Saved data entries:
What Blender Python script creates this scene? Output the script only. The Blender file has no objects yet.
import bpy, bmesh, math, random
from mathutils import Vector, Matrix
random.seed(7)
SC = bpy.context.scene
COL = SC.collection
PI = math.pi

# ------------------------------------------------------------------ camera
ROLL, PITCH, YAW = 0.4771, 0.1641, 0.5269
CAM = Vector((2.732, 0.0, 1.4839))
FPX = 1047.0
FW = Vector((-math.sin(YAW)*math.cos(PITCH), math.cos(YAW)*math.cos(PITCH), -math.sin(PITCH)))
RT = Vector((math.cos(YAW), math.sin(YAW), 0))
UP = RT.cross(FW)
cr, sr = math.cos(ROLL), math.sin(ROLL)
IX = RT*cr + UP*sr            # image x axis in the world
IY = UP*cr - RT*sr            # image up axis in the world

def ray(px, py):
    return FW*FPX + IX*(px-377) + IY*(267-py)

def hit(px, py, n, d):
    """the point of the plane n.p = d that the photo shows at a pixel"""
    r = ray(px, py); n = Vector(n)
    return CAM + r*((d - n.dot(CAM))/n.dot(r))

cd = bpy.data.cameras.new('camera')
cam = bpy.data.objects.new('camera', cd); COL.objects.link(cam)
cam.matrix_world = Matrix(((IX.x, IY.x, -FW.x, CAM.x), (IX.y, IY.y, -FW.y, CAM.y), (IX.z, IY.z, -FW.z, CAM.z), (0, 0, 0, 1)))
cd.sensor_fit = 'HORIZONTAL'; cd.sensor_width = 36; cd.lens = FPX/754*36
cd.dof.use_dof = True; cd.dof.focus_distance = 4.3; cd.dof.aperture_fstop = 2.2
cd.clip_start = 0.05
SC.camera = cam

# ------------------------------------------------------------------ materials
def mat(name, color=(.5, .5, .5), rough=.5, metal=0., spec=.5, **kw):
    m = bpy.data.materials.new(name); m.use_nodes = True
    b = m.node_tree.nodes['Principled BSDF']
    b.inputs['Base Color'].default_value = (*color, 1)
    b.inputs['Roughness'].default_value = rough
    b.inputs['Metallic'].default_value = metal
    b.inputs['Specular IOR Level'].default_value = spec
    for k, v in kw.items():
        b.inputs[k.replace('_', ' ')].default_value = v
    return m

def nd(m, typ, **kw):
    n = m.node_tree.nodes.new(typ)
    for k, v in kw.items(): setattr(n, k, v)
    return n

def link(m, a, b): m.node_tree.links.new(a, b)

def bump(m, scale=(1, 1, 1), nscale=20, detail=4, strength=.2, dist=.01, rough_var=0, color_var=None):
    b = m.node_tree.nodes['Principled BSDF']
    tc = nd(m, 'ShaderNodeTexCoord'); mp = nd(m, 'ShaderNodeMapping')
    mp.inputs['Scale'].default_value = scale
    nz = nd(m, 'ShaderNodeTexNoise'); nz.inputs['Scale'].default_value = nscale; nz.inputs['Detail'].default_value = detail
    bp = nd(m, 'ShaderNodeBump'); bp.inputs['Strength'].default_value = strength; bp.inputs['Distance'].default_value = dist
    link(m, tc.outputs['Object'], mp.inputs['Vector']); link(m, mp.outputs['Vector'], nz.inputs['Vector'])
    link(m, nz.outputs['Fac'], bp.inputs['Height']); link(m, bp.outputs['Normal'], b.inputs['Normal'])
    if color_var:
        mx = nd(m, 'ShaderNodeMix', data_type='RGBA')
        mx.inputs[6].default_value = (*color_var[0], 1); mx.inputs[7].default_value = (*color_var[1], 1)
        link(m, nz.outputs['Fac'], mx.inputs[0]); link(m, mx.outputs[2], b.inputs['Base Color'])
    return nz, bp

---

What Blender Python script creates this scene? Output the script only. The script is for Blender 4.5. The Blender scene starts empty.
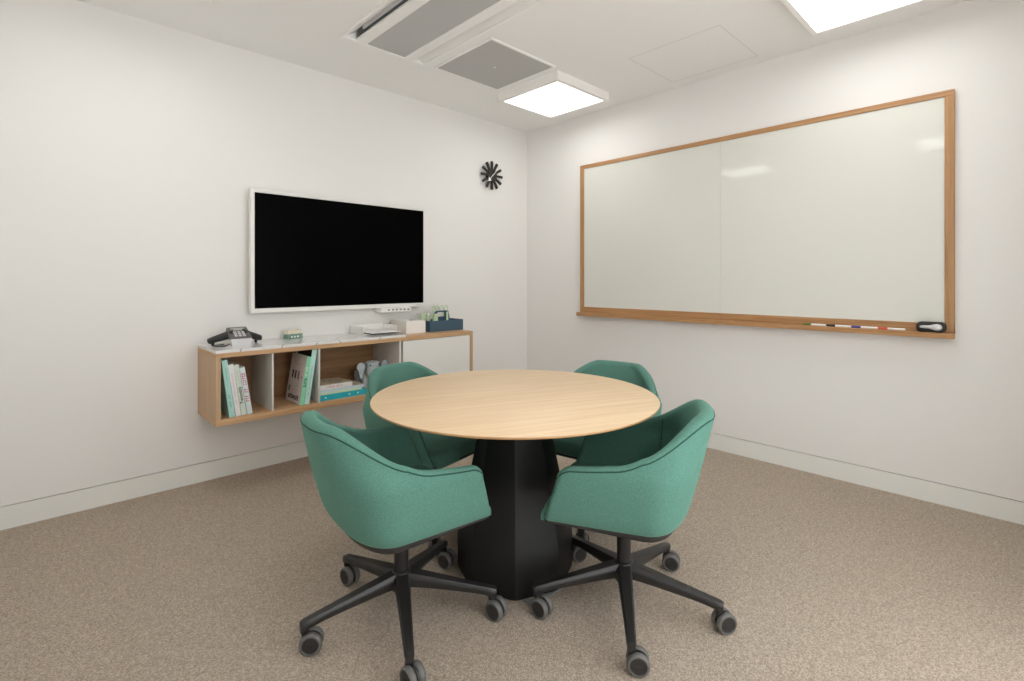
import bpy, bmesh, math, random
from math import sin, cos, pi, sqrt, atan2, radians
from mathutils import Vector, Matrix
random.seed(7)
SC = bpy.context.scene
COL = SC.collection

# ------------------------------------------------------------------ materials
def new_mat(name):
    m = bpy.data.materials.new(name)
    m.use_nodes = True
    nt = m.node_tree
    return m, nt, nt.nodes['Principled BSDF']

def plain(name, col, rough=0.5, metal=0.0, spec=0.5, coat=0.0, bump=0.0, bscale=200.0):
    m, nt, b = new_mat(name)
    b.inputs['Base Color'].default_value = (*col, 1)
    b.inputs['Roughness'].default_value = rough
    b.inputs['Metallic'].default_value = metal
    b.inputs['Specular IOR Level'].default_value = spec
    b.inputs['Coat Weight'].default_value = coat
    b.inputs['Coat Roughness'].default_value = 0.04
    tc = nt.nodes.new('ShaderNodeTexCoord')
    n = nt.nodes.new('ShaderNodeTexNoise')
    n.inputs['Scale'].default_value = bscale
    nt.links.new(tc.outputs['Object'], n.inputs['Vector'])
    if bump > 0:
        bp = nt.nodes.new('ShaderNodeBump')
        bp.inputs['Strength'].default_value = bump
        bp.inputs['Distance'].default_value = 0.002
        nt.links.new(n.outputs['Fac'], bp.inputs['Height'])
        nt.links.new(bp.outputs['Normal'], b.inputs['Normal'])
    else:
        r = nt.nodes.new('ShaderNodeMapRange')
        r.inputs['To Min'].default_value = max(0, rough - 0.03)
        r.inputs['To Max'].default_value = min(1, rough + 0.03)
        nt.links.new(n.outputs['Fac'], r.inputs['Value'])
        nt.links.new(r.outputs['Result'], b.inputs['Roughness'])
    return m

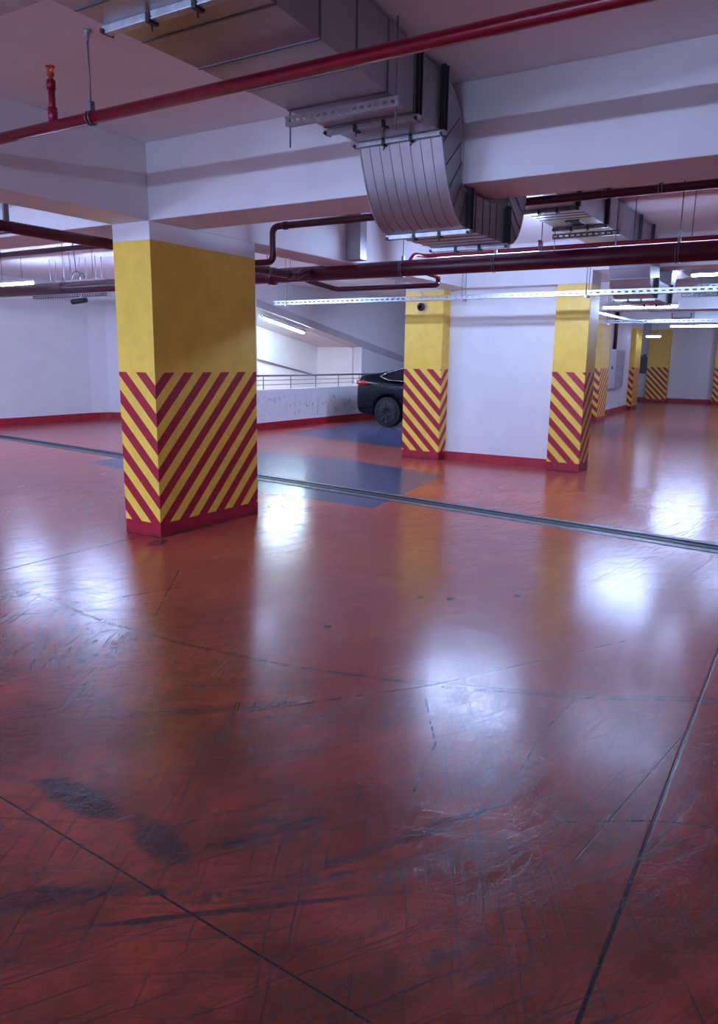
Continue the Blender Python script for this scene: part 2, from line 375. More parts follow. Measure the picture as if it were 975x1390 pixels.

→ **Exercise brief**: With the pictures removed from your copy, retype the lines above from the one that contains "scene starts empty." through the one that contains "Continue the Blender", exactly.

→ **Final result**:
What Blender Python script creates this scene? Output the script only. The script is for Blender 4.5. The Blender scene starts empty.
import bpy, bmesh, math, random
from math import sin, cos, pi, sqrt, atan2, radians
from mathutils import Vector, Matrix
random.seed(7)
SC = bpy.context.scene
COL = SC.collection

# ------------------------------------------------------------------ materials
def new_mat(name):
    m = bpy.data.materials.new(name)
    m.use_nodes = True
    nt = m.node_tree
    return m, nt, nt.nodes['Principled BSDF']

def plain(name, col, rough=0.5, metal=0.0, spec=0.5, coat=0.0, bump=0.0, bscale=200.0):
    m, nt, b = new_mat(name)
    b.inputs['Base Color'].default_value = (*col, 1)
    b.inputs['Roughness'].default_value = rough
    b.inputs['Metallic'].default_value = metal
    b.inputs['Specular IOR Level'].default_value = spec
    b.inputs['Coat Weight'].default_value = coat
    b.inputs['Coat Roughness'].default_value = 0.04
    tc = nt.nodes.new('ShaderNodeTexCoord')
    n = nt.nodes.new('ShaderNodeTexNoise')
    n.inputs['Scale'].default_value = bscale
    nt.links.new(tc.outputs['Object'], n.inputs['Vector'])
    if bump > 0:
        bp = nt.nodes.new('ShaderNodeBump')
        bp.inputs['Strength'].default_value = bump
        bp.inputs['Distance'].default_value = 0.002
        nt.links.new(n.outputs['Fac'], bp.inputs['Height'])
        nt.links.new(bp.outputs['Normal'], b.inputs['Normal'])
    else:
        r = nt.nodes.new('ShaderNodeMapRange')
        r.inputs['To Min'].default_value = max(0, rough - 0.03)
        r.inputs['To Max'].default_value = min(1, rough + 0.03)
        nt.links.new(n.outputs['Fac'], r.inputs['Value'])
        nt.links.new(r.outputs['Result'], b.inputs['Roughness'])
    return m

Continue the Blender Python script for this scene: part 2, from line 375. More parts follow. Measure the picture as if it were 975x1390 pixels.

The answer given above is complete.